Begin
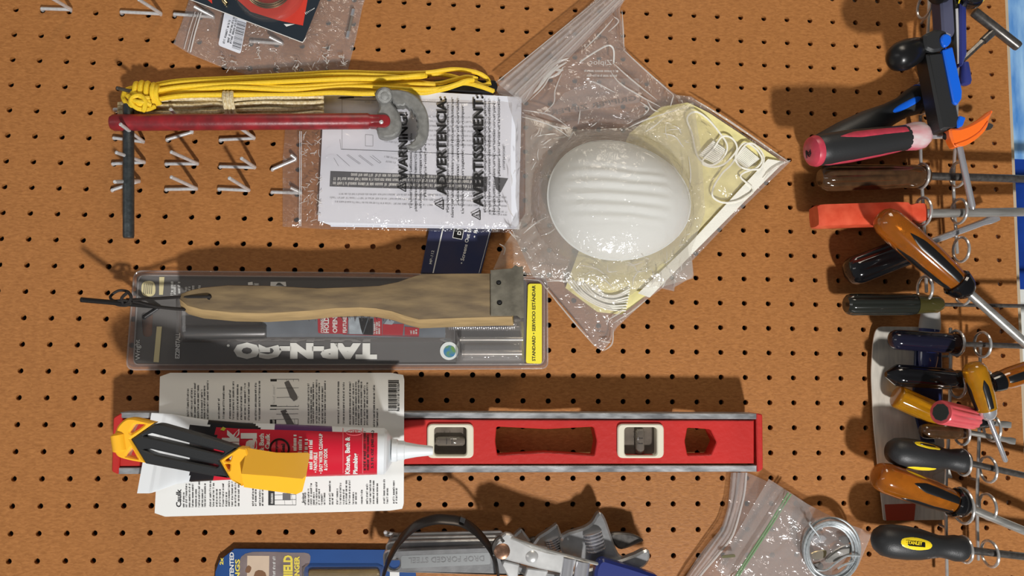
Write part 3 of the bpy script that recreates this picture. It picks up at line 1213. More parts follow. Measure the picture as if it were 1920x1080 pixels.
mb.grid(66, 20, zipf, flip=True)
obj('zip_strip', mb, ZIPF, gb, fix=False)
mb = MB()
for s_ in (0.02, 0.62, 0.8):
    a = Vector(za).lerp(Vector(zc), s_)
    b = Vector(zb).lerp(Vector(zd), s_)
    mb.tube([U(*a.lerp(b, f), 16 + 5 * math.sin(s_ * PI)) for f in (0, 0.5, 1.1)], 0.8 if s_ > 0.1 else 0.5, 6)
obj('zip_ridge', mb, mat('milky_plastic', (214, 206, 200), 0.25, trans=0.3), gb)
BAND = film('printed_band_film', 0.22, bs=20, bump=0.1, rough=0.3)
mb = MB()
fb = coons(c6((390, 690), (600, 668), (960, 612)), c6((500, 560), (700, 470), (950, 470)), c6((390, 690), (500, 560)), c6((960, 612), (950, 470)))
sheet(mb, fb, 20, 10, lambda s, t, p: 12.0)
obj('printed_band', mb, BAND, gb, fix=False)
mb = MB()
a, b = c6((425, 690), (940, 600))
mb.text('GRIPPER ZIPPER', a, b, 9, 13.5, bold=0.02, mirror=True)
obj('zipper_lettering', mb, mat('smoky_ink', (104, 90, 82), 0.5), gb, fix=False)
mb = MB()
a, b = c6((655, 395), (790, 398))
mb.text('Ziploc', a, b, 12, 14.5, bold=0.0, mirror=True)
for (a, b) in (((625, 430), (830, 432)), ((640, 458), (830, 460))):
    a, b = c6(a, b)
    mb.scrib(a, b, 3.4, 14.5)
L_ = c6((600, 370), (700, 305), (770, 272), (800, 300), (800, 380))
mb.tube(catmull([U(x, y, 14.5) for x, y in L_], 6, False), 0.9, 6)
obj('brand_lettering', mb, WHITEPRINT, gb, fix=False)

CREASE_GLINT = film('crease_glint_film', 0.5, bs=120, bump=0.6, rough=0.1, hcol=(0.9, 0.89, 0.86))  # milky colour for fold ridges, with the highlights along them painted in


def crease(mb, L_, w, r=0.9):
    P_c = catmull([U(x, y, w) for x, y in L_], 5, False)
    k = len(P_c)
    mb.tube(P_c, [r * (0.25 + 0.75 * math.sin(PI * i / (k - 1))) for i in range(k)], 7)


mb = MB()
for L_ in (((270, 600), (340, 480), (440, 365), (540, 365)), ((500, 385), (430, 440), (380, 520), (300, 600)), ((490, 440), (450, 540), (440, 620), (370, 685)), ((630, 480), (690, 495), (810, 555)),
           ((780, 425), (840, 500), (960, 575), (1080, 640)), ((800, 380), (900, 470), (1060, 600)), ((600, 660), (590, 740)), ((880, 770), (1000, 715), (1240, 640)), ((960, 610), (1010, 650), (980, 690)),
           ((1000, 600), (1030, 650), (1070, 670)), ((620, 300), (720, 200), (800, 110)), ((800, 100), (830, 130), (770, 190)), ((860, 300), (990, 420), (1160, 570)), ((1160, 570), (1140, 640)),
           ((260, 660), (420, 690), (540, 770)), ((850, 60), (858, 180), (862, 290))):
    crease(mb, c6(*L_), 17.5, 0.8)
for L_ in (((345, 525), (400, 450), (470, 385)), ((370, 505), (430, 430), (520, 372)), ((320, 560), (390, 480)), ((410, 470), (470, 440), (500, 400)), ((450, 420), (500, 420)), ((390, 430), (450, 378), (530, 350))):
    crease(mb, c6(*L_), 18, 1.5)  # thicker pale ridges painting the white glare beside the zip
for L_ in (((1290, 600), (1500, 730), (1840, 965)), ((1860, 960), (1760, 1010), (1700, 1075))):
    crease(mb, c6(*L_), 14, 1.1)
for L_ in (((455, 515), (640, 740), (830, 960)), ((890, 990), (950, 940), (960, 840)), ((960, 790), (1100, 700), (1200, 620)), ((900, 780), (1000, 720), (1030, 690)), ((870, 920), (940, 930))):
    crease(mb, c8(*L_), 12, 0.9)
obj('creases', mb, CREASE_GLINT, gb, fix=False, kind='stuff')

dm = thing('dust_mask', 'white ribbed cup dust mask in crinkled film on the large zip bag', 'mask', U(1158, 376, 16))
MASKW = mat('white_mask', (236, 240, 240), 0.7, bump=0.15, bs=700)
CC = U(1158, 376, 18)
sx, sy = 132 * S(1158, 376, 24), 117 * S(1158, 376, 24)


def cup(s, t):
    a = 2 * PI * s
    x, y = math.cos(a) * t, math.sin(a) * t
    z = 18 + 35 * (1 - t ** 2.6) ** 0.75
    yy = y + 0.05 * x
    band = max(0.0, 1 - (abs(yy) / 0.5) ** 6) * max(0.0, 1 - (abs(x + 0.08) / 0.74) ** 8)
    z += 1.5 * math.cos((yy + 0.02) * PI * 2 * 5.6) * band
    k = 1 + 0.04 * math.cos(2 * a + 0.6) + 0.025 * math.cos(3 * a)
    return Vector((CC.x + x * sx * k, CC.y + y * sy * k, z))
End
• Prompt:
Extract the full listing exactly, with the pictures left out.

• Written solution:
Write part 3 of the bpy script that recreates this picture. It picks up at line 1213. More parts follow. Measure the picture as if it were 1920x1080 pixels.
mb.grid(66, 20, zipf, flip=True)
obj('zip_strip', mb, ZIPF, gb, fix=False)
mb = MB()
for s_ in (0.02, 0.62, 0.8):
    a = Vector(za).lerp(Vector(zc), s_)
    b = Vector(zb).lerp(Vector(zd), s_)
    mb.tube([U(*a.lerp(b, f), 16 + 5 * math.sin(s_ * PI)) for f in (0, 0.5, 1.1)], 0.8 if s_ > 0.1 else 0.5, 6)
obj('zip_ridge', mb, mat('milky_plastic', (214, 206, 200), 0.25, trans=0.3), gb)
BAND = film('printed_band_film', 0.22, bs=20, bump=0.1, rough=0.3)
mb = MB()
fb = coons(c6((390, 690), (600, 668), (960, 612)), c6((500, 560), (700, 470), (950, 470)), c6((390, 690), (500, 560)), c6((960, 612), (950, 470)))
sheet(mb, fb, 20, 10, lambda s, t, p: 12.0)
obj('printed_band', mb, BAND, gb, fix=False)
mb = MB()
a, b = c6((425, 690), (940, 600))
mb.text('GRIPPER ZIPPER', a, b, 9, 13.5, bold=0.02, mirror=True)
obj('zipper_lettering', mb, mat('smoky_ink', (104, 90, 82), 0.5), gb, fix=False)
mb = MB()
a, b = c6((655, 395), (790, 398))
mb.text('Ziploc', a, b, 12, 14.5, bold=0.0, mirror=True)
for (a, b) in (((625, 430), (830, 432)), ((640, 458), (830, 460))):
    a, b = c6(a, b)
    mb.scrib(a, b, 3.4, 14.5)
L_ = c6((600, 370), (700, 305), (770, 272), (800, 300), (800, 380))
mb.tube(catmull([U(x, y, 14.5) for x, y in L_], 6, False), 0.9, 6)
obj('brand_lettering', mb, WHITEPRINT, gb, fix=False)

CREASE_GLINT = film('crease_glint_film', 0.5, bs=120, bump=0.6, rough=0.1, hcol=(0.9, 0.89, 0.86))  # milky colour for fold ridges, with the highlights along them painted in


def crease(mb, L_, w, r=0.9):
    P_c = catmull([U(x, y, w) for x, y in L_], 5, False)
    k = len(P_c)
    mb.tube(P_c, [r * (0.25 + 0.75 * math.sin(PI * i / (k - 1))) for i in range(k)], 7)


mb = MB()
for L_ in (((270, 600), (340, 480), (440, 365), (540, 365)), ((500, 385), (430, 440), (380, 520), (300, 600)), ((490, 440), (450, 540), (440, 620), (370, 685)), ((630, 480), (690, 495), (810, 555)),
           ((780, 425), (840, 500), (960, 575), (1080, 640)), ((800, 380), (900, 470), (1060, 600)), ((600, 660), (590, 740)), ((880, 770), (1000, 715), (1240, 640)), ((960, 610), (1010, 650), (980, 690)),
           ((1000, 600), (1030, 650), (1070, 670)), ((620, 300), (720, 200), (800, 110)), ((800, 100), (830, 130), (770, 190)), ((860, 300), (990, 420), (1160, 570)), ((1160, 570), (1140, 640)),
           ((260, 660), (420, 690), (540, 770)), ((850, 60), (858, 180), (862, 290))):
    crease(mb, c6(*L_), 17.5, 0.8)
for L_ in (((345, 525), (400, 450), (470, 385)), ((370, 505), (430, 430), (520, 372)), ((320, 560), (390, 480)), ((410, 470), (470, 440), (500, 400)), ((450, 420), (500, 420)), ((390, 430), (450, 378), (530, 350))):
    crease(mb, c6(*L_), 18, 1.5)  # thicker pale ridges painting the white glare beside the zip
for L_ in (((1290, 600), (1500, 730), (1840, 965)), ((1860, 960), (1760, 1010), (1700, 1075))):
    crease(mb, c6(*L_), 14, 1.1)
for L_ in (((455, 515), (640, 740), (830, 960)), ((890, 990), (950, 940), (960, 840)), ((960, 790), (1100, 700), (1200, 620)), ((900, 780), (1000, 720), (1030, 690)), ((870, 920), (940, 930))):
    crease(mb, c8(*L_), 12, 0.9)
obj('creases', mb, CREASE_GLINT, gb, fix=False, kind='stuff')

dm = thing('dust_mask', 'white ribbed cup dust mask in crinkled film on the large zip bag', 'mask', U(1158, 376, 16))
MASKW = mat('white_mask', (236, 240, 240), 0.7, bump=0.15, bs=700)
CC = U(1158, 376, 18)
sx, sy = 132 * S(1158, 376, 24), 117 * S(1158, 376, 24)


def cup(s, t):
    a = 2 * PI * s
    x, y = math.cos(a) * t, math.sin(a) * t
    z = 18 + 35 * (1 - t ** 2.6) ** 0.75
    yy = y + 0.05 * x
    band = max(0.0, 1 - (abs(yy) / 0.5) ** 6) * max(0.0, 1 - (abs(x + 0.08) / 0.74) ** 8)
    z += 1.5 * math.cos((yy + 0.02) * PI * 2 * 5.6) * band
    k = 1 + 0.04 * math.cos(2 * a + 0.6) + 0.025 * math.cos(3 * a)
    return Vector((CC.x + x * sx * k, CC.y + y * sy * k, z))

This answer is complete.